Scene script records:
#####

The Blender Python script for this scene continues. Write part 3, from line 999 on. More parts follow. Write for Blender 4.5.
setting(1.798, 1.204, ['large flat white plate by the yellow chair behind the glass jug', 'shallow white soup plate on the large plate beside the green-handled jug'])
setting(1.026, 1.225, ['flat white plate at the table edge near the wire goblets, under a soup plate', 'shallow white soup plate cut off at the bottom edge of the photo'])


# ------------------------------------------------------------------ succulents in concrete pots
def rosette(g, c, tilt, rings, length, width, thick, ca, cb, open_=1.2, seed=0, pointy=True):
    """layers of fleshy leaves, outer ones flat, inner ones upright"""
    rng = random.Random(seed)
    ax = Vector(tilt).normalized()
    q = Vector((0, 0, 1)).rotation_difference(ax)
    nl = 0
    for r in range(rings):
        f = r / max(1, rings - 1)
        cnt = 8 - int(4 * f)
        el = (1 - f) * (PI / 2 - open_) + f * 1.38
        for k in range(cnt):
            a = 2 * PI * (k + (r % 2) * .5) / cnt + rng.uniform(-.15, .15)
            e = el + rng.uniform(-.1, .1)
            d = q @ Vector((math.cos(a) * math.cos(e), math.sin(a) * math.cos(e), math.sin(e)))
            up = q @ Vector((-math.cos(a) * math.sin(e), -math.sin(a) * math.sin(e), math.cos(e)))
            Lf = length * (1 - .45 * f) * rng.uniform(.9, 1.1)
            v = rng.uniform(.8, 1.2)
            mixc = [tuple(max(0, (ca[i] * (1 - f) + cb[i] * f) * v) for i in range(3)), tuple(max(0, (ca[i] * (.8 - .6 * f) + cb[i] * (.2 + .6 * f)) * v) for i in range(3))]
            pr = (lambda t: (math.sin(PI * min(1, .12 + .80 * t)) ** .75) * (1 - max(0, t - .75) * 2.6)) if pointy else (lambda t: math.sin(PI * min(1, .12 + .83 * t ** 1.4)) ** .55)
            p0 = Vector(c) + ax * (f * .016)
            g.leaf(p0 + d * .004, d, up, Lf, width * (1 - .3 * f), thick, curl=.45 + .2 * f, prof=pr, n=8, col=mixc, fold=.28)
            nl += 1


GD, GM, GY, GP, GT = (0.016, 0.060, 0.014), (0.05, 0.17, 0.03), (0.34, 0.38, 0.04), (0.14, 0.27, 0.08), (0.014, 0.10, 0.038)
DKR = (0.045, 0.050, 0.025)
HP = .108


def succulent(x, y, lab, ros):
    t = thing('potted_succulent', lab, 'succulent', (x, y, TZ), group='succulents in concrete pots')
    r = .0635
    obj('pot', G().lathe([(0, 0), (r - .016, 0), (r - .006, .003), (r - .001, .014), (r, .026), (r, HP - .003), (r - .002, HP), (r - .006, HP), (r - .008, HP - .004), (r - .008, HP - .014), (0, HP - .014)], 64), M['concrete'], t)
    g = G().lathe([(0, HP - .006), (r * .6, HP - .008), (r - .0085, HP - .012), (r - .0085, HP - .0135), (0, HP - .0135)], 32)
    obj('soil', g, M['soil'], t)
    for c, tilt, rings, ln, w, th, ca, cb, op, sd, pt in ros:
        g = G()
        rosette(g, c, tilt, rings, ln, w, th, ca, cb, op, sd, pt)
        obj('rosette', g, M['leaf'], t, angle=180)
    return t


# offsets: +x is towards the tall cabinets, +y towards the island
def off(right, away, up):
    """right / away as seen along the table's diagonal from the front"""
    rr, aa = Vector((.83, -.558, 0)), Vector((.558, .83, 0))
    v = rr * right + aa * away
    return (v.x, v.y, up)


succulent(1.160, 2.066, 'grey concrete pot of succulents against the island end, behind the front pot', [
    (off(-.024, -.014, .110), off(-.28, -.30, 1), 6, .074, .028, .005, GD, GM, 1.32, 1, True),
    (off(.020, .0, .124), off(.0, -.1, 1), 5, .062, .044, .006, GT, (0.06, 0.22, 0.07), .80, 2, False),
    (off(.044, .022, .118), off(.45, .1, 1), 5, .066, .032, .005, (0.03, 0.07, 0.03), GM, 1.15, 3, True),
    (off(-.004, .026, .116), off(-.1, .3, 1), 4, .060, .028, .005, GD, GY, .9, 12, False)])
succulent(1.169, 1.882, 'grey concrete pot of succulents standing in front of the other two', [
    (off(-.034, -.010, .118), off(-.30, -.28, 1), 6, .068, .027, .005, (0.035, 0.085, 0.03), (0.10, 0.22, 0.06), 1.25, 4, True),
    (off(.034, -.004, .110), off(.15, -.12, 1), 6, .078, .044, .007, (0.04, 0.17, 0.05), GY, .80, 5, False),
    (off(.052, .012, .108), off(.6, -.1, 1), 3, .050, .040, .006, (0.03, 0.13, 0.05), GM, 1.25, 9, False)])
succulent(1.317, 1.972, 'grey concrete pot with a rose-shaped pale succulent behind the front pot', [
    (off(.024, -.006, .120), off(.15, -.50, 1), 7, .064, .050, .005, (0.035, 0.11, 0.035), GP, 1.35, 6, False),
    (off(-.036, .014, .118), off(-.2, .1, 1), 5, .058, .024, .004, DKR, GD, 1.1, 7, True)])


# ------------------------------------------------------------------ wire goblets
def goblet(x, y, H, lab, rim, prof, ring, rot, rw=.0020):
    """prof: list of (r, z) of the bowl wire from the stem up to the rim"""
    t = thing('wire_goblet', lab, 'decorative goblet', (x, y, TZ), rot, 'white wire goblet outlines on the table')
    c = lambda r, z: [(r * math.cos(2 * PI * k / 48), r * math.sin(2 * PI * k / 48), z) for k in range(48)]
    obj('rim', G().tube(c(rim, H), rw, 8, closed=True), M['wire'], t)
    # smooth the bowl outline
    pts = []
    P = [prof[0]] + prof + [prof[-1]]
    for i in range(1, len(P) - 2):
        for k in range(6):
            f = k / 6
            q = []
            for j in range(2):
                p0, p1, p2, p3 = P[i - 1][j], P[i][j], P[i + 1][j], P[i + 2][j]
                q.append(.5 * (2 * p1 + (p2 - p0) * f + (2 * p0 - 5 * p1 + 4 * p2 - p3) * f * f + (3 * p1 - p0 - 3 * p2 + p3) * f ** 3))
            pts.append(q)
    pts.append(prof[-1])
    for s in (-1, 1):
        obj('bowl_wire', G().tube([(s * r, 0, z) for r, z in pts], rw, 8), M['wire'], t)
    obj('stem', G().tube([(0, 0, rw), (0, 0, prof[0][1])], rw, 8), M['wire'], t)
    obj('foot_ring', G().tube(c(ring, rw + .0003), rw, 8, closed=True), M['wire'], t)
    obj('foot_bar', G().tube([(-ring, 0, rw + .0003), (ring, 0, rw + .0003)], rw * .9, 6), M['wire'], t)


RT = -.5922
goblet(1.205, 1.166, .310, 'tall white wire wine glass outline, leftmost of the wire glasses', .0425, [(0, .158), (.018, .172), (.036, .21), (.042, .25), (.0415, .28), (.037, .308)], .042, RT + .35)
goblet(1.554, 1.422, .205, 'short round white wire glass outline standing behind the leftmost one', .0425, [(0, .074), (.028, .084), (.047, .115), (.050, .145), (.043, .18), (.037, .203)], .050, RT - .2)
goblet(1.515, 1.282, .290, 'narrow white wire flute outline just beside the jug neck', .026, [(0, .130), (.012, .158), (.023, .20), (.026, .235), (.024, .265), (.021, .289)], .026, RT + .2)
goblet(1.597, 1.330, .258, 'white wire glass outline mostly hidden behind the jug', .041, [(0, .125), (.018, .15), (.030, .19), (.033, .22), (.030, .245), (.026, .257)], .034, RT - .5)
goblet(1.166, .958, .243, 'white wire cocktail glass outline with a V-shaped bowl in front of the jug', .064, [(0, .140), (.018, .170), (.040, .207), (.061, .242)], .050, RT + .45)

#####

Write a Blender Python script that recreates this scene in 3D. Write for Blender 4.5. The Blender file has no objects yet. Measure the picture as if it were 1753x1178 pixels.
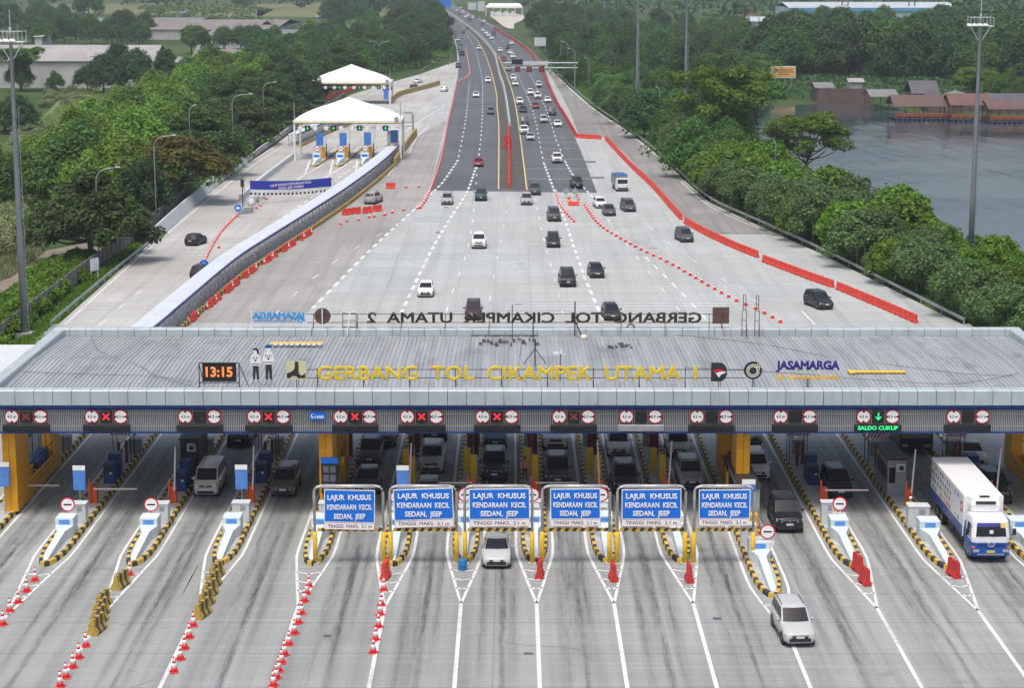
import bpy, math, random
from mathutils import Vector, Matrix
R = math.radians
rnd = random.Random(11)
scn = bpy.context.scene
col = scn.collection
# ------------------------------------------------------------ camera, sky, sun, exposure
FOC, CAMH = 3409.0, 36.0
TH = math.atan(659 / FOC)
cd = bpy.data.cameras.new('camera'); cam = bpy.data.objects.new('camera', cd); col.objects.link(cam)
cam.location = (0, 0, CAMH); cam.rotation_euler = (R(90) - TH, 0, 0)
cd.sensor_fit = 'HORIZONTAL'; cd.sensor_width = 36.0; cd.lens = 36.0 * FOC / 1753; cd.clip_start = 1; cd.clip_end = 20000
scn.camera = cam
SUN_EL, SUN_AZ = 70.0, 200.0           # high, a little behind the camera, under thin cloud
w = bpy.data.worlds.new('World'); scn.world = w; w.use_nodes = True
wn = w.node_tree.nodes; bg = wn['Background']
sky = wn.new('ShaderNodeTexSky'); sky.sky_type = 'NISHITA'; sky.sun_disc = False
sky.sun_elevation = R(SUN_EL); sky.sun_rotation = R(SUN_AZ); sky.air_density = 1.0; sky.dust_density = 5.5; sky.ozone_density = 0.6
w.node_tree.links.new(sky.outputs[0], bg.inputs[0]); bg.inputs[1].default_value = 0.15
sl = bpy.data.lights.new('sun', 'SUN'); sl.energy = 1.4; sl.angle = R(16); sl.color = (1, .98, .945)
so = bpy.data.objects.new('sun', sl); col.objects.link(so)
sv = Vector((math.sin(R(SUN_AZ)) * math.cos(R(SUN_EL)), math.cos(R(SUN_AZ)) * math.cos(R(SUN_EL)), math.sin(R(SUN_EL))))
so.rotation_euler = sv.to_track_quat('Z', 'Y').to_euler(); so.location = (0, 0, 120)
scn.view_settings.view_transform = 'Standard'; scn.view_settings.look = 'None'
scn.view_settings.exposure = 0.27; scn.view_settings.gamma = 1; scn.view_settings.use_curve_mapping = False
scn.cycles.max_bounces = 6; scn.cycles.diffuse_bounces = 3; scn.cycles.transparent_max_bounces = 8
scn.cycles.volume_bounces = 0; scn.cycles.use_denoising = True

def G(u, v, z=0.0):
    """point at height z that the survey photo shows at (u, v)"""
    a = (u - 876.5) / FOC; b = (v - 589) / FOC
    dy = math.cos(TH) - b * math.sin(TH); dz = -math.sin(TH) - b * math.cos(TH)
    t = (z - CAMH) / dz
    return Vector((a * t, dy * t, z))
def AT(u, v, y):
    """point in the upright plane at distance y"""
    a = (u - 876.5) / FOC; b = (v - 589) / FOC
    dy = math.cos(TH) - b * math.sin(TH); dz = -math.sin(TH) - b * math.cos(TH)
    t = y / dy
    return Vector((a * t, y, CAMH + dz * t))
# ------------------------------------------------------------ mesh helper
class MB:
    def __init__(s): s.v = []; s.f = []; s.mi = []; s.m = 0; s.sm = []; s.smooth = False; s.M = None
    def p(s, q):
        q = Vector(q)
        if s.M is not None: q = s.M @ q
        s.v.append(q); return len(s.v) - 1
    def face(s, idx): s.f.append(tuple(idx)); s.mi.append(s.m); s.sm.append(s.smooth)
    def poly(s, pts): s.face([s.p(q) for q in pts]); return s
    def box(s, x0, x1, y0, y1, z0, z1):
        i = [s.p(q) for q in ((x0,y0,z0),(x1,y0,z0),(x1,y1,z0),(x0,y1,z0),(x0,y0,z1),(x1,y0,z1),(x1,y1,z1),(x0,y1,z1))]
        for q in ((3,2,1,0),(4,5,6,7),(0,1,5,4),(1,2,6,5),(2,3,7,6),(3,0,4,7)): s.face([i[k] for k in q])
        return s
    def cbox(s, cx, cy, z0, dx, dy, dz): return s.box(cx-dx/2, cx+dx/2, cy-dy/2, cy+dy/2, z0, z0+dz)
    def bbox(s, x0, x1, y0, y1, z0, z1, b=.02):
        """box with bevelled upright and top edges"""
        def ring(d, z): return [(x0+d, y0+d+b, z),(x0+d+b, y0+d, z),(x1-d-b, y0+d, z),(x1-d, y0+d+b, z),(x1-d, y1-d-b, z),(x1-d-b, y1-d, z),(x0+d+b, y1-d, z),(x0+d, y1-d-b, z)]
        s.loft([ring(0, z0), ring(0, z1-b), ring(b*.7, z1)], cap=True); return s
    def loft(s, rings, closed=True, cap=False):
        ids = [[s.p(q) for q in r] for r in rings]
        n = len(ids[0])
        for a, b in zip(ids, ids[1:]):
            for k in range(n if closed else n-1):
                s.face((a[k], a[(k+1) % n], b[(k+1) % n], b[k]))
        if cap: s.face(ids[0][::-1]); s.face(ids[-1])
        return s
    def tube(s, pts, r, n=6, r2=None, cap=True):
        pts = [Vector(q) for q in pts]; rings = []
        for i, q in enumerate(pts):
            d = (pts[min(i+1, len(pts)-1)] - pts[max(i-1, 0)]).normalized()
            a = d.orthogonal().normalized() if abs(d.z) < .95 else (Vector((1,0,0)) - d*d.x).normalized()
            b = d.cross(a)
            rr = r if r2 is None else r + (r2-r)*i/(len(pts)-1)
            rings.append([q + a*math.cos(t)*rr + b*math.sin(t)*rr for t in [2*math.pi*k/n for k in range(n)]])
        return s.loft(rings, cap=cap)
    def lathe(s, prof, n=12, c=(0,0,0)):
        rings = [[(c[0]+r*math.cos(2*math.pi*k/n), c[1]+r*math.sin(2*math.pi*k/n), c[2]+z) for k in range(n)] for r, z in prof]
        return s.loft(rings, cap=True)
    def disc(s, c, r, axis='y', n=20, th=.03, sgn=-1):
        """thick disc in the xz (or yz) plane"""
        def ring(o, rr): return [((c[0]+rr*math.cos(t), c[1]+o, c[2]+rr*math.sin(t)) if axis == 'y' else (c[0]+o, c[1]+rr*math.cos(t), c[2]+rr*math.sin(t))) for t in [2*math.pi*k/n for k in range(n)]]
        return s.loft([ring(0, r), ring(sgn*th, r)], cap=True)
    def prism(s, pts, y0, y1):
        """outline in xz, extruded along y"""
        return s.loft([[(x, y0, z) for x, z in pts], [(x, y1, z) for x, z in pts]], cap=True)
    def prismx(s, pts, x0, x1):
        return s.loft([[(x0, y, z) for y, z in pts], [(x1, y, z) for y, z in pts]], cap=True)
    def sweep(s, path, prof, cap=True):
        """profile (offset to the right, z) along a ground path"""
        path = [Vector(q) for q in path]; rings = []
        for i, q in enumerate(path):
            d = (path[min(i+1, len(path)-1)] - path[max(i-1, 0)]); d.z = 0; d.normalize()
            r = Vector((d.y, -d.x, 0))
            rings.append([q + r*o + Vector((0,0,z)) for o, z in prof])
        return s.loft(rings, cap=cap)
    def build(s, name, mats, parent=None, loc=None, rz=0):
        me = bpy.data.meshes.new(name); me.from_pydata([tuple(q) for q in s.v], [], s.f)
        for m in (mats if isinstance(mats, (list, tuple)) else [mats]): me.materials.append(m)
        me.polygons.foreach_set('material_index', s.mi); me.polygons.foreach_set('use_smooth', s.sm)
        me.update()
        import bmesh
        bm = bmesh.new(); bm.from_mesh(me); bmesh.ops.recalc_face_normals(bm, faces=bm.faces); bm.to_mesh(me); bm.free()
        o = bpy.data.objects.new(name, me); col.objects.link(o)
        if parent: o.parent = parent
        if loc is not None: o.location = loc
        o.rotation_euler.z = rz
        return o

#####

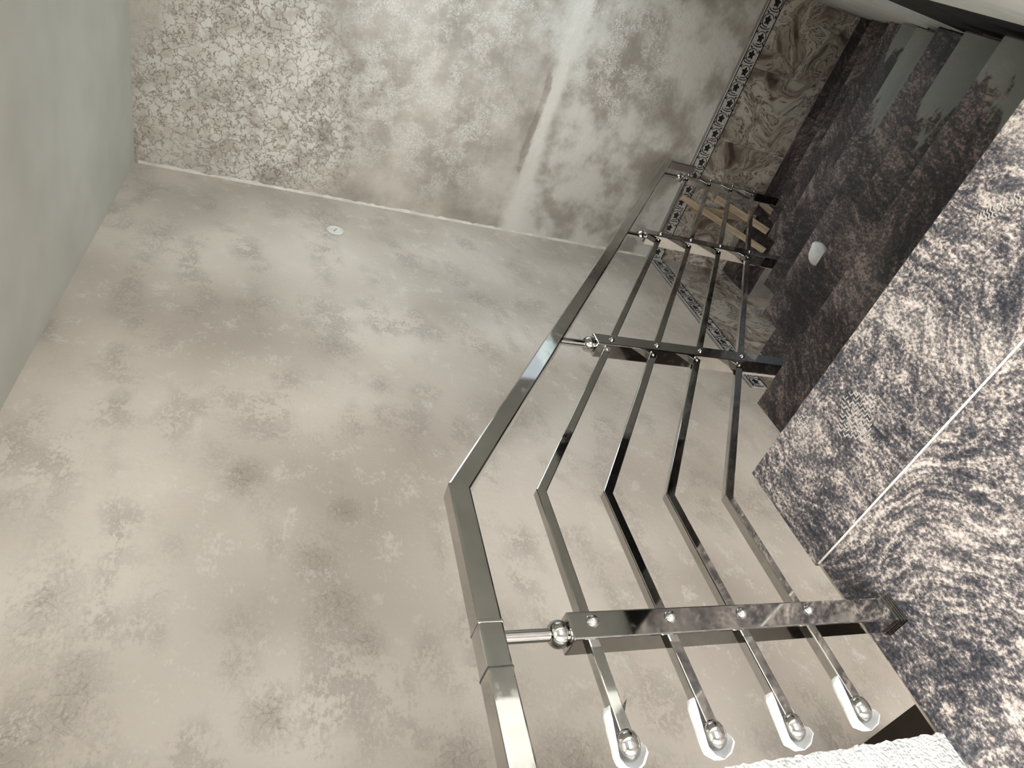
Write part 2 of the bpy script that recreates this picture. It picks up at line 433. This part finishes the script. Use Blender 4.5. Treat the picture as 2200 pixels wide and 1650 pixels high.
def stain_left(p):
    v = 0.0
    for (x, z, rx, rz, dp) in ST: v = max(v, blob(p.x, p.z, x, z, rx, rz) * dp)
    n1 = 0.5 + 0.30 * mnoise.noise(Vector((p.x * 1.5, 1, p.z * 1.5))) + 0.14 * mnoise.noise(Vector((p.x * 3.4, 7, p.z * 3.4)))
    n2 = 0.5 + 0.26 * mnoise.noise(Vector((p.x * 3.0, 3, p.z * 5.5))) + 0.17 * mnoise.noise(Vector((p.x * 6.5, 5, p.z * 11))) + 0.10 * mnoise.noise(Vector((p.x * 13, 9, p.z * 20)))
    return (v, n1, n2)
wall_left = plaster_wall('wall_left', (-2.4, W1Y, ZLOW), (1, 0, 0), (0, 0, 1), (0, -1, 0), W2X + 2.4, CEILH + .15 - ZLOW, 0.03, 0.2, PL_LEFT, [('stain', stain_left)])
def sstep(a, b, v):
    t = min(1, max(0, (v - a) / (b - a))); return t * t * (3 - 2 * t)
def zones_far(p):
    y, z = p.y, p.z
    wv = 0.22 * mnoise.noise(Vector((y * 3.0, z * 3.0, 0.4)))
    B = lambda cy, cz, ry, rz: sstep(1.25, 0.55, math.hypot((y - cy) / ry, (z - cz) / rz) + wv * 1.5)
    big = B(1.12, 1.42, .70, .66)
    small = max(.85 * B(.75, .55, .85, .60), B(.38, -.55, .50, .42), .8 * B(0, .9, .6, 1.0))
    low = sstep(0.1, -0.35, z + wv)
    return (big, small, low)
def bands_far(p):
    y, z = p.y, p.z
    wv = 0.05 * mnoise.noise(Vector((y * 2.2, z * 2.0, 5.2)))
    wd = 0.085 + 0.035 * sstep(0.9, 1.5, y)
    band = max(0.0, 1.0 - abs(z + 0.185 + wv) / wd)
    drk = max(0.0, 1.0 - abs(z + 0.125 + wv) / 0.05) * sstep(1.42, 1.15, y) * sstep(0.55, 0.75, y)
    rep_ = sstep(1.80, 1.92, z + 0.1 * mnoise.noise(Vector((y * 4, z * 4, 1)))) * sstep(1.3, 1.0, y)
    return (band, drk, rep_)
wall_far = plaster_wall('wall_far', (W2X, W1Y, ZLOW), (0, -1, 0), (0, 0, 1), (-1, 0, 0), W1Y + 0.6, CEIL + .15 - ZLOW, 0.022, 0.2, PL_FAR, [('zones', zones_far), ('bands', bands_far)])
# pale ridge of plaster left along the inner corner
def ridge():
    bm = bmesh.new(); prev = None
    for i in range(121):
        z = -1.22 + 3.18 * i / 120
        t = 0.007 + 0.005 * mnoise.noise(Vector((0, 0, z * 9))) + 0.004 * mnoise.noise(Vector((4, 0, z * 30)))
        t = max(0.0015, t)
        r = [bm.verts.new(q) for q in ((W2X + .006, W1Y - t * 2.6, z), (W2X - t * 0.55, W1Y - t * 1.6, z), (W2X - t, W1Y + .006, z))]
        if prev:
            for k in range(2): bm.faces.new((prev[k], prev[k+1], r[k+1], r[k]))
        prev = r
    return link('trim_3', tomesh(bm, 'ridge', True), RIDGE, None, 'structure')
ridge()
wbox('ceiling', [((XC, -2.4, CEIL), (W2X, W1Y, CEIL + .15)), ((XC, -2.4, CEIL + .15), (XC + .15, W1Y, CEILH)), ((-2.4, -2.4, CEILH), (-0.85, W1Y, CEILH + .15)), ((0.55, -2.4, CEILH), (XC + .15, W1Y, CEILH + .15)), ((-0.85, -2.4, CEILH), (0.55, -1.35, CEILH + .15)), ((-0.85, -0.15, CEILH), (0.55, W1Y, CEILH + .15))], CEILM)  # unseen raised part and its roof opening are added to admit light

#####

:: Stated goal ::
From the listing above, repeat only the lines between the line containing "Write a Blender" and the line containing "scn.cycles.volume_bounces = 0;", those two included. Pictures are not part of the copy.

:: Complete output ::
Write a Blender Python script that recreates this scene in 3D. Write for Blender 4.5. The Blender file has no objects yet. Measure the picture as if it were 1753x1178 pixels.
import bpy, math, random
from mathutils import Vector, Matrix
R = math.radians
rnd = random.Random(11)
scn = bpy.context.scene
col = scn.collection
# ------------------------------------------------------------ camera, sky, sun, exposure
FOC, CAMH = 3409.0, 36.0
TH = math.atan(659 / FOC)
cd = bpy.data.cameras.new('camera'); cam = bpy.data.objects.new('camera', cd); col.objects.link(cam)
cam.location = (0, 0, CAMH); cam.rotation_euler = (R(90) - TH, 0, 0)
cd.sensor_fit = 'HORIZONTAL'; cd.sensor_width = 36.0; cd.lens = 36.0 * FOC / 1753; cd.clip_start = 1; cd.clip_end = 20000
scn.camera = cam
SUN_EL, SUN_AZ = 70.0, 200.0           # high, a little behind the camera, under thin cloud
w = bpy.data.worlds.new('World'); scn.world = w; w.use_nodes = True
wn = w.node_tree.nodes; bg = wn['Background']
sky = wn.new('ShaderNodeTexSky'); sky.sky_type = 'NISHITA'; sky.sun_disc = False
sky.sun_elevation = R(SUN_EL); sky.sun_rotation = R(SUN_AZ); sky.air_density = 1.0; sky.dust_density = 5.5; sky.ozone_density = 0.6
w.node_tree.links.new(sky.outputs[0], bg.inputs[0]); bg.inputs[1].default_value = 0.15
sl = bpy.data.lights.new('sun', 'SUN'); sl.energy = 1.4; sl.angle = R(16); sl.color = (1, .98, .945)
so = bpy.data.objects.new('sun', sl); col.objects.link(so)
sv = Vector((math.sin(R(SUN_AZ)) * math.cos(R(SUN_EL)), math.cos(R(SUN_AZ)) * math.cos(R(SUN_EL)), math.sin(R(SUN_EL))))
so.rotation_euler = sv.to_track_quat('Z', 'Y').to_euler(); so.location = (0, 0, 120)
scn.view_settings.view_transform = 'Standard'; scn.view_settings.look = 'None'
scn.view_settings.exposure = 0.27; scn.view_settings.gamma = 1; scn.view_settings.use_curve_mapping = False
scn.cycles.max_bounces = 6; scn.cycles.diffuse_bounces = 3; scn.cycles.transparent_max_bounces = 8
scn.cycles.volume_bounces = 0; scn.cycles.use_denoising = True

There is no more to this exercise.